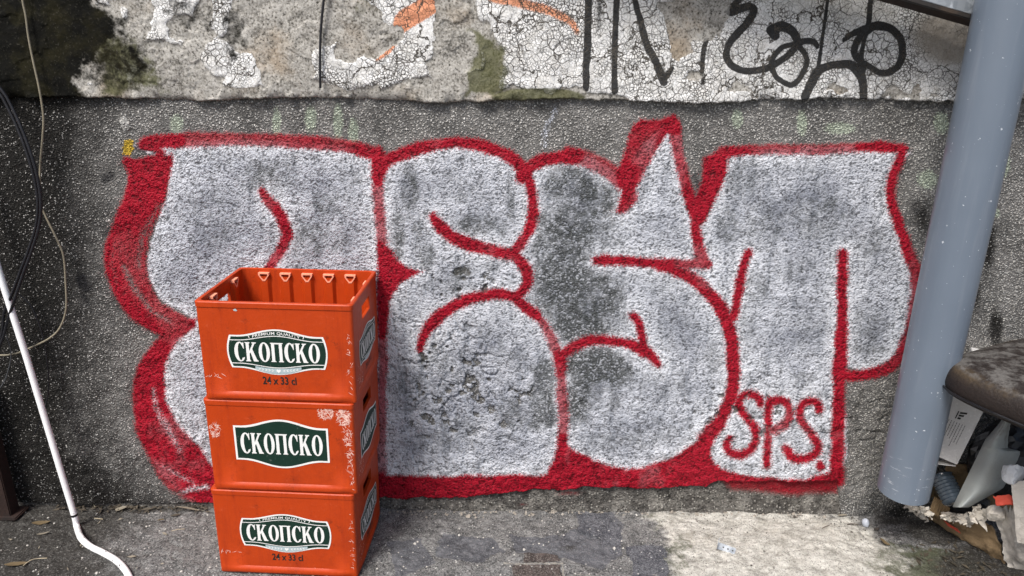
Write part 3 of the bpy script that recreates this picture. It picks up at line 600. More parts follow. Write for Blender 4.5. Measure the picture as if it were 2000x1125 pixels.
# ================================================================== THE GROUND
def ground_z(X, Y):
    s = np.clip((Y-1.72)/.3, 0, 1)
    return -.016*s*s*(3-2*s)
PALE_POLY = [(1255, 996), (1270, 1008), (1298, 1045), (1306, 1070), (1306, 1150), (1330, 1400), (1900, 1400), (1800, 1150), (1760, 1075), (1705, 1040), (1650, 1004), (1500, 992), (1350, 990)]
def build_ground():
    xs = np.concatenate([np.linspace(-30, -1.75, 24)[:-1], np.linspace(-1.75, 1.75, 860), np.linspace(1.75, 30, 24)[1:]])
    ys = np.concatenate([np.linspace(-30, .9, 40)[:-1], np.linspace(.9, 1.5, 50)[:-1], np.linspace(1.5, 2.06, 170)])
    X, Y = np.meshgrid(xs, ys); U, V = px_of(X, np.maximum(Y, .6), ground_z(X, Y))
    jag = (fbm(X*30, Y*30, 8, 4, .6)-.5)*26
    pale = np.clip(.5-poly_sd(U+jag, V+jag*.5, PALE_POLY, pad=300)/110, 0, 1)*(Y > 1.0)
    slate = np.zeros(X.shape)
    for p in [[(1128, 998), (1190, 996), (1217, 1025), (1214, 1085), (1175, 1112), (1090, 1085), (1005, 1078), (1000, 1045), (1060, 1050), (1130, 1030)], [(860, 1040), (960, 1050), (985, 1075), (930, 1100), (850, 1085)], [(760, 1060), (820, 1050), (850, 1100), (770, 1130)]]:
        slate = np.maximum(slate, np.clip(.5-poly_sd(U+jag, V+jag*.4, p)/16, 0, 1))
    dirt = np.clip((430-U)/380, 0, .9) + .55*np.clip((1005-V)/18, 0, 1)*np.clip((1000-U)/300, .2, 1) + .3*np.clip((450-U)/400, 0, 1)*np.clip((1060-V)/60, 0, 1)
    dirt += .95*sstep(.1, .7, np.maximum.reduce([blob(U, V, 1950, 1110, 220, 100), blob(U, V, 1840, 1030, 130, 60), .8*blob(U, V, 1745, 1010, 80, 34)]))  # shade around the rubbish heap, painted in through the dirt mask
    dirt += .5*sstep(.2, .7, np.maximum(blob(U, V, 1110, 1070, 50, 18), blob(U, V, 690, 1110, 120, 60)))
    U0, V0 = U, V; U = U+(fbm(X*11, Y*11, 801, 5, .65)-.5)*120; V = V+(fbm(X*11, Y*11, 811, 5, .65)-.5)*60
    moss = np.maximum.reduce([.62*sstep(0, .8, blob(U, V, 1310, 1085, 50, 80)), .6*sstep(0, .8, blob(U, V, 1280, 1030, 40, 40)), .95*sstep(0, .6, blob(U, V, 1840, 1120, 160, 60)), .62*sstep(0, .7, blob(U, V, 1760, 1090, 110, 40))])
    U, V = U0, V0
    line = .8*np.maximum.reduce([np.clip(.5-stroke_sd(U+jag*.25, V+jag*.12, p, w)/6, 0, 1) for p, w in [([(985, 1101), (1050, 1099), (1097, 1101)], 2.2), ([(1098, 1101), (1101, 1140)], 2.5), ([(1100, 1122), (1165, 1124)], 1.5)]])
    z = ground_z(X, Y) + ((fbm(X*7, Y*7, 2, 4)-.5)*.012 + (fbm(X*30, Y*30, 3, 3)-.5)*.009 + (fbm(X*95, Y*95, 4, 2)-.5)*.006)*(np.abs(X) < 2)*(Y > .8)
    z -= .004*slate; z += .003*pale
    crack = np.abs(fbm(X*4.5, Y*9, 66, 4)-.5); z -= .007*sstep(.014, 0, crack)*(pale < .5)*(Y > 1)
    V3 = np.stack([X.ravel(), Y.ravel(), z.ravel()], -1); r = lambda *a: np.stack([k.ravel() for k in a], -1)
    o = grid_mesh('ground', V3, len(ys), len(xs), {'mask_a': r(pale, slate, np.clip(dirt, 0, 1)), 'mask_b': r(moss, line, line*0)}, MAT_GROUND)
    o['kind'] = 'structure'; return o
ground = build_ground()

# ================================================================== OBJECTS
# ---- pieces of old paving let into the yard concrete
def slab_material(name, a, b, light):
    t = NT(name); n2 = t.noise(24, 8, rough=.75); n1 = t.noise(230, 4, rough=.7); sp = t.n('SeparateColor', {0: t.vor(330, 'F1', out=1)}); s2 = t.n('SeparateColor', {0: t.vor(120, 'F1', out=1)})
    c = t.mix(t.ss(n2, .3, .7), a, b); c = t.mix(t.math('MULTIPLY', t.ss(sp, .68, .9), .5), c, light); c = t.mix(t.math('MULTIPLY', t.ss(sp, .3, .1), .6), c, (.02, .02, .022))
    c = t.mix(t.math('MULTIPLY', t.ss(s2, .93, .95), t.ss(t.vor(120, 'F1'), .4, .25)), c, (.5, .49, .47))
    return t.done(c, .85, t.bump(t.math('ADD', n1, n2), .005), spec=.15)
MAT_SLATE = slab_material('blue_grey_slab', (.052, .054, .064), (.145, .148, .162), (.26, .26, .27))
MAT_BRICK = slab_material('worn_brick', (.045, .036, .033), (.13, .105, .095), (.27, .25, .23))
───
**INSTRUCTIONS FOR THE TASK:**
Give the data above again in full and unchanged, skipping the pictures.

**OUTPUT OF THE TASK:**
Write part 3 of the bpy script that recreates this picture. It picks up at line 600. More parts follow. Write for Blender 4.5. Measure the picture as if it were 2000x1125 pixels.
# ================================================================== THE GROUND
def ground_z(X, Y):
    s = np.clip((Y-1.72)/.3, 0, 1)
    return -.016*s*s*(3-2*s)
PALE_POLY = [(1255, 996), (1270, 1008), (1298, 1045), (1306, 1070), (1306, 1150), (1330, 1400), (1900, 1400), (1800, 1150), (1760, 1075), (1705, 1040), (1650, 1004), (1500, 992), (1350, 990)]
def build_ground():
    xs = np.concatenate([np.linspace(-30, -1.75, 24)[:-1], np.linspace(-1.75, 1.75, 860), np.linspace(1.75, 30, 24)[1:]])
    ys = np.concatenate([np.linspace(-30, .9, 40)[:-1], np.linspace(.9, 1.5, 50)[:-1], np.linspace(1.5, 2.06, 170)])
    X, Y = np.meshgrid(xs, ys); U, V = px_of(X, np.maximum(Y, .6), ground_z(X, Y))
    jag = (fbm(X*30, Y*30, 8, 4, .6)-.5)*26
    pale = np.clip(.5-poly_sd(U+jag, V+jag*.5, PALE_POLY, pad=300)/110, 0, 1)*(Y > 1.0)
    slate = np.zeros(X.shape)
    for p in [[(1128, 998), (1190, 996), (1217, 1025), (1214, 1085), (1175, 1112), (1090, 1085), (1005, 1078), (1000, 1045), (1060, 1050), (1130, 1030)], [(860, 1040), (960, 1050), (985, 1075), (930, 1100), (850, 1085)], [(760, 1060), (820, 1050), (850, 1100), (770, 1130)]]:
        slate = np.maximum(slate, np.clip(.5-poly_sd(U+jag, V+jag*.4, p)/16, 0, 1))
    dirt = np.clip((430-U)/380, 0, .9) + .55*np.clip((1005-V)/18, 0, 1)*np.clip((1000-U)/300, .2, 1) + .3*np.clip((450-U)/400, 0, 1)*np.clip((1060-V)/60, 0, 1)
    dirt += .95*sstep(.1, .7, np.maximum.reduce([blob(U, V, 1950, 1110, 220, 100), blob(U, V, 1840, 1030, 130, 60), .8*blob(U, V, 1745, 1010, 80, 34)]))  # shade around the rubbish heap, painted in through the dirt mask
    dirt += .5*sstep(.2, .7, np.maximum(blob(U, V, 1110, 1070, 50, 18), blob(U, V, 690, 1110, 120, 60)))
    U0, V0 = U, V; U = U+(fbm(X*11, Y*11, 801, 5, .65)-.5)*120; V = V+(fbm(X*11, Y*11, 811, 5, .65)-.5)*60
    moss = np.maximum.reduce([.62*sstep(0, .8, blob(U, V, 1310, 1085, 50, 80)), .6*sstep(0, .8, blob(U, V, 1280, 1030, 40, 40)), .95*sstep(0, .6, blob(U, V, 1840, 1120, 160, 60)), .62*sstep(0, .7, blob(U, V, 1760, 1090, 110, 40))])
    U, V = U0, V0
    line = .8*np.maximum.reduce([np.clip(.5-stroke_sd(U+jag*.25, V+jag*.12, p, w)/6, 0, 1) for p, w in [([(985, 1101), (1050, 1099), (1097, 1101)], 2.2), ([(1098, 1101), (1101, 1140)], 2.5), ([(1100, 1122), (1165, 1124)], 1.5)]])
    z = ground_z(X, Y) + ((fbm(X*7, Y*7, 2, 4)-.5)*.012 + (fbm(X*30, Y*30, 3, 3)-.5)*.009 + (fbm(X*95, Y*95, 4, 2)-.5)*.006)*(np.abs(X) < 2)*(Y > .8)
    z -= .004*slate; z += .003*pale
    crack = np.abs(fbm(X*4.5, Y*9, 66, 4)-.5); z -= .007*sstep(.014, 0, crack)*(pale < .5)*(Y > 1)
    V3 = np.stack([X.ravel(), Y.ravel(), z.ravel()], -1); r = lambda *a: np.stack([k.ravel() for k in a], -1)
    o = grid_mesh('ground', V3, len(ys), len(xs), {'mask_a': r(pale, slate, np.clip(dirt, 0, 1)), 'mask_b': r(moss, line, line*0)}, MAT_GROUND)
    o['kind'] = 'structure'; return o
ground = build_ground()

# ================================================================== OBJECTS
# ---- pieces of old paving let into the yard concrete
def slab_material(name, a, b, light):
    t = NT(name); n2 = t.noise(24, 8, rough=.75); n1 = t.noise(230, 4, rough=.7); sp = t.n('SeparateColor', {0: t.vor(330, 'F1', out=1)}); s2 = t.n('SeparateColor', {0: t.vor(120, 'F1', out=1)})
    c = t.mix(t.ss(n2, .3, .7), a, b); c = t.mix(t.math('MULTIPLY', t.ss(sp, .68, .9), .5), c, light); c = t.mix(t.math('MULTIPLY', t.ss(sp, .3, .1), .6), c, (.02, .02, .022))
    c = t.mix(t.math('MULTIPLY', t.ss(s2, .93, .95), t.ss(t.vor(120, 'F1'), .4, .25)), c, (.5, .49, .47))
    return t.done(c, .85, t.bump(t.math('ADD', n1, n2), .005), spec=.15)
MAT_SLATE = slab_material('blue_grey_slab', (.052, .054, .064), (.145, .148, .162), (.26, .26, .27))
MAT_BRICK = slab_material('worn_brick', (.045, .036, .033), (.13, .105, .095), (.27, .25, .23))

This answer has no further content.